Wednesday, January 18, 2006

How am I supposed to love myself when it's OBVIOUS that God hates me?

Seriously.

I had a premonition that this would happen: I pay off my car and it immediately falls apart.

And the thing about Volkswagens is that they are constructed from mystery so only 4 people in the world know how to fix them, and they charge at least $300. Every. Time.

Last week, in between more trips to the doctor than is reasonable for someone my age, I dropped my car off to get an alignment. The garage calls me back and says that in addition to the alignment, I also need new ball joints (which are apparently very imprtant in preventing the wheels from falling off). I ask how much it is going to cost, the dude does some quick calculations and... yup. $300. (Turns out it was only $291! A bargain!)

Today, while PT was driving back from Framingham the car apparently hiccuped and the CHECK ENGINE light came on. After said hiccup, the car appeared to be driving fine. ANd it is. Except for that glaring orange reminder that I am now the proud owner of a car that is going to fall apart at any moment.

*sigh*

3 comments:

Kimmy said...

God doesn't hate you. Maybe he's telling you you need a different car. The Chinese are working on some new ones.
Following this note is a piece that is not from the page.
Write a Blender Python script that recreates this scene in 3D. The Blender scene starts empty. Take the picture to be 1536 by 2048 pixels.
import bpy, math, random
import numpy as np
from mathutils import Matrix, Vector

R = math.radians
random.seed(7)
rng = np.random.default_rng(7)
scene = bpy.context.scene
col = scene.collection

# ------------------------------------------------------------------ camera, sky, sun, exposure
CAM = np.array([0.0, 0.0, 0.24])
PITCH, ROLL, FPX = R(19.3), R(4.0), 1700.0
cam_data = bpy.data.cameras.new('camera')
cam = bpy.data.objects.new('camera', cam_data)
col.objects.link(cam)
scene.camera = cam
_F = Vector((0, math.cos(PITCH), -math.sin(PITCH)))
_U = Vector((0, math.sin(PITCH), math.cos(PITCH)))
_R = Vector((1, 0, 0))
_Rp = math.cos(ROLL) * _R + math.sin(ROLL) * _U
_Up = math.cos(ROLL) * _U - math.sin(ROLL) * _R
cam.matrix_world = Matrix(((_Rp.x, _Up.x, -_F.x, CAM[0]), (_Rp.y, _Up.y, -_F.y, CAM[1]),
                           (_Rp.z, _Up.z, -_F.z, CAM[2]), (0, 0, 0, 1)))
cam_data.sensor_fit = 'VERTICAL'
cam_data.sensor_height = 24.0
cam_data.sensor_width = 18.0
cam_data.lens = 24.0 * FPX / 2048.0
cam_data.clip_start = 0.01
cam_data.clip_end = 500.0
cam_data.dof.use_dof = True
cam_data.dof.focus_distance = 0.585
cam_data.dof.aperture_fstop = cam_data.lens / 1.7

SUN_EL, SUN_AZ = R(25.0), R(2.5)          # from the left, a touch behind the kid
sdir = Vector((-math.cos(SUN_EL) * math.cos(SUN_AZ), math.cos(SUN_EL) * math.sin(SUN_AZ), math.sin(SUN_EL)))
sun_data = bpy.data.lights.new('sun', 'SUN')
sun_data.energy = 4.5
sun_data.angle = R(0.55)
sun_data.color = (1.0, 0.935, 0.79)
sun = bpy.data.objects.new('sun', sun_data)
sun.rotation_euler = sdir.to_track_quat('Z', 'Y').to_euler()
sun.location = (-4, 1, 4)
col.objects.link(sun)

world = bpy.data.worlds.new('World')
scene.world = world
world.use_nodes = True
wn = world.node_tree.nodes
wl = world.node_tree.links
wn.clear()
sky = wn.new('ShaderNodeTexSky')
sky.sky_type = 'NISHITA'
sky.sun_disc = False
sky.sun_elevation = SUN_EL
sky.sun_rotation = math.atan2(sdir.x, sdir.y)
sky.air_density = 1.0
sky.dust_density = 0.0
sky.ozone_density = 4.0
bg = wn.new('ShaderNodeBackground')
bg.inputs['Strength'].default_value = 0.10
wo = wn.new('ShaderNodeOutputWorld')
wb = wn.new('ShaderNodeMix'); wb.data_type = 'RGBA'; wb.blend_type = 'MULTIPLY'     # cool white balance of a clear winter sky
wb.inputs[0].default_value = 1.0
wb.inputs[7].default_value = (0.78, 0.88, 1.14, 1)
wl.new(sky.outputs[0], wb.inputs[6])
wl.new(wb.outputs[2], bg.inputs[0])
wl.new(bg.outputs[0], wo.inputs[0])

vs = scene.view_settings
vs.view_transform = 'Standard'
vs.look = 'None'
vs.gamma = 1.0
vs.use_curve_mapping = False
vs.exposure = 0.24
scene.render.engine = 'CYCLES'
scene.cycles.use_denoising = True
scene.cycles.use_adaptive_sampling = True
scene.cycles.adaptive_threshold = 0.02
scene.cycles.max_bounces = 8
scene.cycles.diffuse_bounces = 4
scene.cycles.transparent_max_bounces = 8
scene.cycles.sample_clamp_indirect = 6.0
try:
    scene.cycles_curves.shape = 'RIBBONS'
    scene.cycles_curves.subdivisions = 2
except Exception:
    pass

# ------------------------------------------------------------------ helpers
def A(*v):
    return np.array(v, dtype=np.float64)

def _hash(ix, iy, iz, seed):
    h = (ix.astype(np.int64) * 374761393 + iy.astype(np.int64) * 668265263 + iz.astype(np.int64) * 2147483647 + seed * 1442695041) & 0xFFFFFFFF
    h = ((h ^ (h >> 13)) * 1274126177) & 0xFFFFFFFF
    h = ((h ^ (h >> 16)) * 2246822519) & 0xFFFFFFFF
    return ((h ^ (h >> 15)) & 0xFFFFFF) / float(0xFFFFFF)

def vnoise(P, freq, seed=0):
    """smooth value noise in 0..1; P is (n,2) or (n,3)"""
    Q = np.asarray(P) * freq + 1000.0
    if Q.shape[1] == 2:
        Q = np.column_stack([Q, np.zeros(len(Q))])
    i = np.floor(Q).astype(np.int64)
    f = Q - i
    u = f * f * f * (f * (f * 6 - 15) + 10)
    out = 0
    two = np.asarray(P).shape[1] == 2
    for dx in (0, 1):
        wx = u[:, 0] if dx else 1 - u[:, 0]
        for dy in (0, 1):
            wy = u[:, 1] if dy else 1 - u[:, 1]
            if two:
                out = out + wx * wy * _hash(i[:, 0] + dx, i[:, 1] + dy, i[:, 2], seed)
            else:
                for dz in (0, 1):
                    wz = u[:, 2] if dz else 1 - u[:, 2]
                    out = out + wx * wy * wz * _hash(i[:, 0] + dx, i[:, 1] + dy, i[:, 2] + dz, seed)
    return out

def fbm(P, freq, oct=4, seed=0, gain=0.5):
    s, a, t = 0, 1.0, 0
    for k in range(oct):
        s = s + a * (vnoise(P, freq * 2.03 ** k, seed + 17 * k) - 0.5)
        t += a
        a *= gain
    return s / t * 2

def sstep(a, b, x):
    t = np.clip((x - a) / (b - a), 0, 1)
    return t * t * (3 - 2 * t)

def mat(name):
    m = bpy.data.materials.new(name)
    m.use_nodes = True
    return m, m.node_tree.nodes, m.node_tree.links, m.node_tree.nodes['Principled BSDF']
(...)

They should be nice and cheap.

Anonymous said...

ok, the check engine light doesn't mean doom. seriously. i know, my car falls apart more often than staged hollywood marriages (oh! i am so witty! love me!), but it can be nothing. just get it checked out before your car comes to a grinding halt (literally) on the side of the highway during rush hour on a friday.

not that that would happen to anyone.

elaine said...

echoing slev -- engine lights are no biggie, Mikey's is always on and it continues to run fine.